Sur les disques, l’éditeur a aussi eu la bonne idée de glisser deux interviews inédites avec pour commencer le maquilleur Franco Casagni, qui évoque donc sa seule collaboration avec le réalisateur et ses souvenirs de tournages, suivi de Silvia Collatina, actrice enfant qui se souvient de sa participation à Murderock mais aussi à La Maison près du cimetière, évoque un monsieur talentueux mais parfois effrayant pour une gosse.

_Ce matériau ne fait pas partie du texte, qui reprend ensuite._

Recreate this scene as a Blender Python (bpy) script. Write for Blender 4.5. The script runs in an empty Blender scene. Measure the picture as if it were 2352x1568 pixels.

Et ce dernier est bien présent sur l’édition grâce à une interview radio donnée en 1987 où il discute un peu de Murderock et du Miel du diable mais aussi de sa vision du cinéma d’horreur, de sa cinéphilie et de son inquiétude devant la disparition progressive du genre en Italie. Un document incontournable pour les fans du monsieur.
Liste des bonus
Le livre « Disco Giallo » rédigé par Lionel Grenier (80 pages), Lucio Fulci interviewé par Antonio Tentori, émission radio (1987, 16’), « L’Épingle dans le cœur » : Entretien avec Franco Casagni (2023, 8’), « Jeu d’enfant » : Entretien avec Silvia Collatina (2023, 24’), Diaporama d’affiches et photos (2’), Bande-annonce (2’).